The ISM services index on Tuesday and the employment report on Friday as the key economic releases this week. Moreover, the minutes from the December FOMC meeting are set to be published on Wednesday.

Citi strategists project the addition of 120,000 new jobs in December, with the unemployment rate expected to climb to 4.4%. However, they note that the risks lean towards weaker employment figures.

“With Treasury real yields and the dollar at recent highs – despite 100bp of Fed rate cuts – the economy should continue to cool until the Fed resumes cutting policy rates,” strategists led by Andrew Hollenhorst said in a note.

"Over the next few months, we expect attention to shift away from inflation and back toward the still softening labor market,” they added.

As for the December FOMC minutes, Citi expects the release to reflect the overall hawkish tone, noting that four Fed officials opposed rate cuts and expressed concerns over stubbornly high inflation. However, the minutes are also likely to highlight that most officials anticipate further rate reductions ahead.

Strategists believe that as inflation trends towards 2% and the labor market continues to weaken, the Fed may implement rate cuts more aggressively and deeply than markets currently expect.

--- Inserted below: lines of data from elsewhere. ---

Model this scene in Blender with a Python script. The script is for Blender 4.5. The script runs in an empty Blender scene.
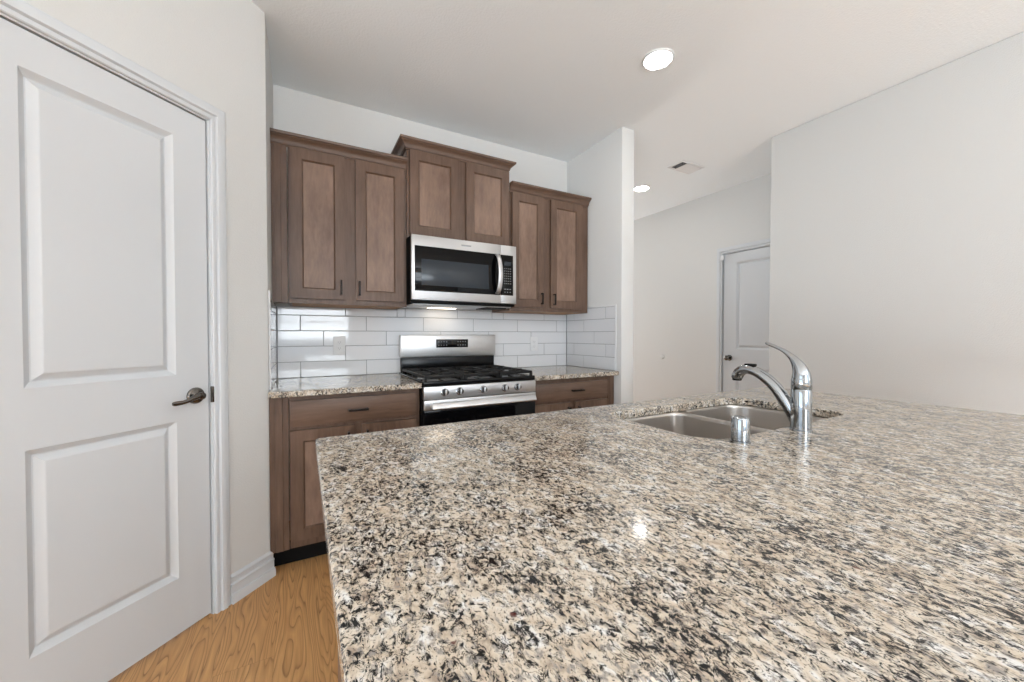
import bpy, bmesh, math, random
from mathutils import Vector, Matrix
random.seed(7)
SC = bpy.context.scene
COL = SC.collection
PI = math.pi

# ------------------------------------------------------------------ camera, sky, window light, added fill lamps, exposure
cam_d = bpy.data.cameras.new('camera')
cam_d.sensor_width = 36.0
cam_d.lens = 385.2 / 1024 * 36
cam_d.clip_start = 0.02
cam = bpy.data.objects.new('camera', cam_d)
COL.objects.link(cam)
cam.location = (0, 0, 1.189)
cam.rotation_euler = (math.radians(90 - 0.9075), 0, math.radians(-28.576))
SC.camera = cam

world = bpy.data.worlds.new('sky')
SC.world = world
world.use_nodes = True
wn = world.node_tree
wn.nodes['Background'].inputs[0].default_value = (0.62, 0.80, 1.0, 1)
wn.nodes['Background'].inputs[1].default_value = 2.6

SC.view_settings.view_transform = 'Standard'
SC.view_settings.look = 'None'
SC.view_settings.gamma = 1.0
SC.view_settings.use_curve_mapping = False
SC.view_settings.exposure = -0.18


def area_lamp(name, loc, rot, sx, sy, power, col):
    l = bpy.data.lights.new(name, 'AREA')
    l.shape = 'RECTANGLE'
    l.size, l.size_y = sx, sy
    l.energy = power
    l.color = col
    o = bpy.data.objects.new(name, l)
    o.location = loc
    o.rotation_euler = rot
    COL.objects.link(o)
    return o


# daylight entering by the windows of the great room behind the camera
area_lamp('daylight_rear', (0.25, -4.36, 1.62), (math.radians(105), 0, 0), 1.5, 1.1, 88, (0.90, 0.96, 1.0))
# added fill lamp outside the rear windows, aimed up to brighten the ceiling
area_lamp('ceiling_fill_rear', (1.1, -4.75, 0.35), (math.radians(140), 0, 0), 3.2, 0.9, 1300, (0.94, 0.975, 1.0))
# added fill lamps at the side opening: one level, one aimed up
area_lamp('side_fill', (-3.78, -1.4, 1.15), (0, math.radians(-90), 0), 2.1, 3.2, 20, (0.94, 0.975, 1.0))
area_lamp('ceiling_fill_side', (-4.05, -1.4, 0.35), (0, math.radians(-145), 0), 1.0, 3.2, 150, (0.94, 0.975, 1.0))
area_lamp('hall_fill', (3.25, 6.4, 1.35), (math.radians(-105), 0, 0), 1.2, 1.7, 72, (1.0, 0.985, 0.97))  # added fill lamp that brightens the hall


# ------------------------------------------------------------------ node helpers
class NT:
    def __init__(self, name):
        self.m = bpy.data.materials.new(name)
        self.m.use_nodes = True
        self.t = self.m.node_tree
        self.b = self.t.nodes['Principled BSDF']

    def n(self, typ, props=None, **ins):
        nd = self.t.nodes.new(typ)
        for k, v in (props or {}).items():
            setattr(nd, k, v)
        for k, v in ins.items():
            key = int(k[1:]) if k[0] == 'i' and k[1:].isdigit() else k.replace('_', ' ')
            self.set(nd.inputs[key], v)
        return nd

    def set(self, sock, v):
        if hasattr(v, 'is_linked') or hasattr(v, 'links'):
            self.t.links.new(v, sock)
        else:
            sock.default_value = v

    def bs(self, **ins):
        for k, v in ins.items():
            self.set(self.b.inputs[k.replace('_', ' ')], v)

    def math(self, op, a, b=0.0, c=0.0):
        return self.n('ShaderNodeMath', {'operation': op}, i0=a, i1=b, i2=c).outputs[0]

    def mix(self, fac, a, b, blend='MIX'):
        nd = self.n('ShaderNodeMix', {'data_type': 'RGBA', 'blend_type': blend})
        self.set(nd.inputs[0], fac)
        self.set(nd.inputs[6], a)
        self.set(nd.inputs[7], b)
        return nd.outputs[2]

    def ramp(self, fac, stops):
        nd = self.n('ShaderNodeValToRGB', i0=fac)
        el = nd.color_ramp.elements
        while len(el) < len(stops):
            el.new(0.5)
        for e, (p, c) in zip(el, stops):
            e.position = p
            e.color = c if len(c) == 4 else (*c, 1)
        return nd.outputs[0]

    def coords(self, scale=(1, 1, 1), rot=(0, 0, 0)):
        tc = self.n('ShaderNodeTexCoord')
        mp = self.n('ShaderNodeMapping', Scale=scale, Rotation=rot)
        self.t.links.new(tc.outputs['Object'], mp.inputs[0])
        return mp.outputs[0]

    def noise(self, vec, scale, detail=2.0, rough=0.5, dist=0.0):
        nd = self.n('ShaderNodeTexNoise', Scale=scale, Detail=detail, Roughness=rough, Distortion=dist)
        self.t.links.new(vec, nd.inputs['Vector'])
        return nd.outputs[0]

    def bump(self, h, strength, dist):
        nd = self.n('ShaderNodeBump', Strength=strength, Distance=dist)
        self.t.links.new(h, nd.inputs['Height'])
        self.t.links.new(nd.outputs[0], self.b.inputs['Normal'])


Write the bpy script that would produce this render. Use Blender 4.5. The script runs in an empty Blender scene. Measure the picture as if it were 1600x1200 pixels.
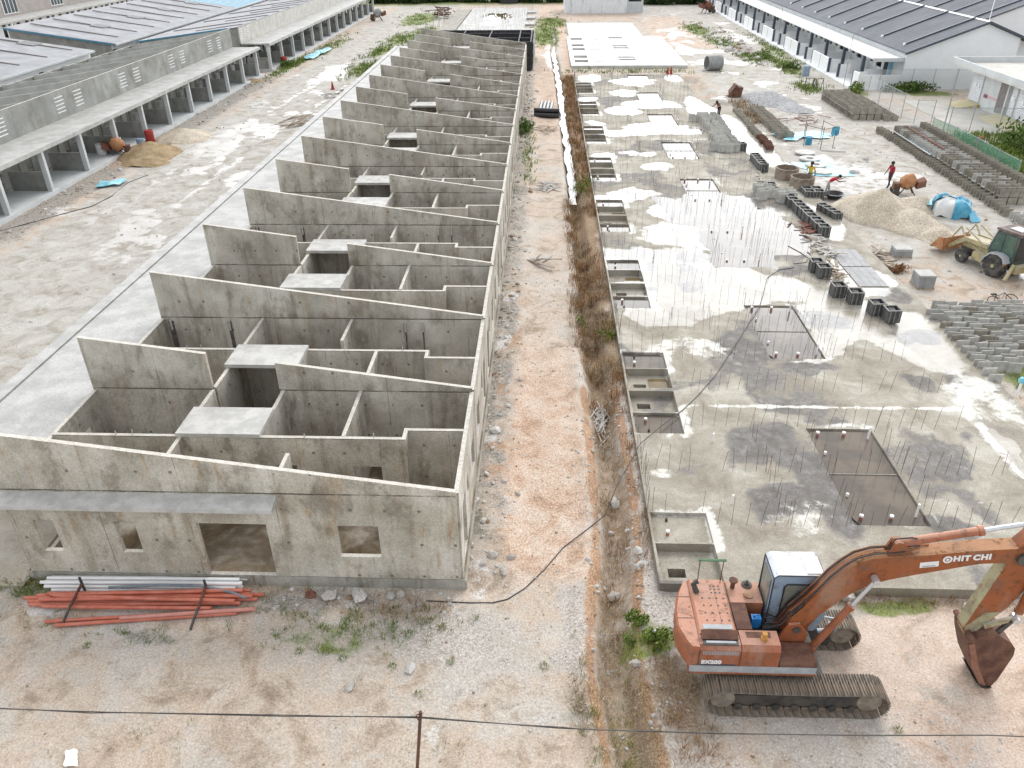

This week will also feature a few earnings reports, with Delta Air Lines (NYSE:DAL) and Walgreens Boots Alliance (NASDAQ:WBA) set to release their results on Friday.

What analysts are saying about US stocks

Morgan Stanley (NYSE:MS): “Equities are rate-sensitive again as the 10-year yield has pushed through the 4.50% threshold we highlighted. This has driven narrower breadth recently. We favor the quality factor and industries showing strong EPS revisions ( Software (ETR:SOWGn), Financials, and Media & Entertainment).”

JPMorgan (NYSE:JPM): “We think that the repeat of 2017 performance is unlikely, given starting stretched positioning, as well as lack of fiscal room to manoeuvre, with bond yield levels much different to 2016, but the better economic activity and the deregulation drive remain the supports. We stay bullish on the US vs Eurozone and vs EM equities, despite what is an already exceptional relative regional outperformance.”

UBS: “In US equities, notwithstanding fewer likely rate cuts, we see a favorable backdrop ahead—driven by a mixture of lower borrowing costs, resilient US activity, a broadening of US earnings growth, further AI monetization, and the potential for greater capital market activity under a second Trump administration. We expect the S&P 500 to hit 6,600 by end-2025 and suggest that under-allocated investors consider using any near-term turbulence to add to US stocks, including through structured strategies.”

Evercore ISI: “Surge in AI mentions across Corporate America, strong Hyper-Scaler Capex, and record Google (NASDAQ:GOOGL) searches reflect large enthusiasm over AI. Adoption remains muted, though nearing Inflection.”

“AI convex names, “Enablers, Adopters and Adaptors” remain core to a portfolio positioned for 6,800 in the S&P 500 by 12/31.”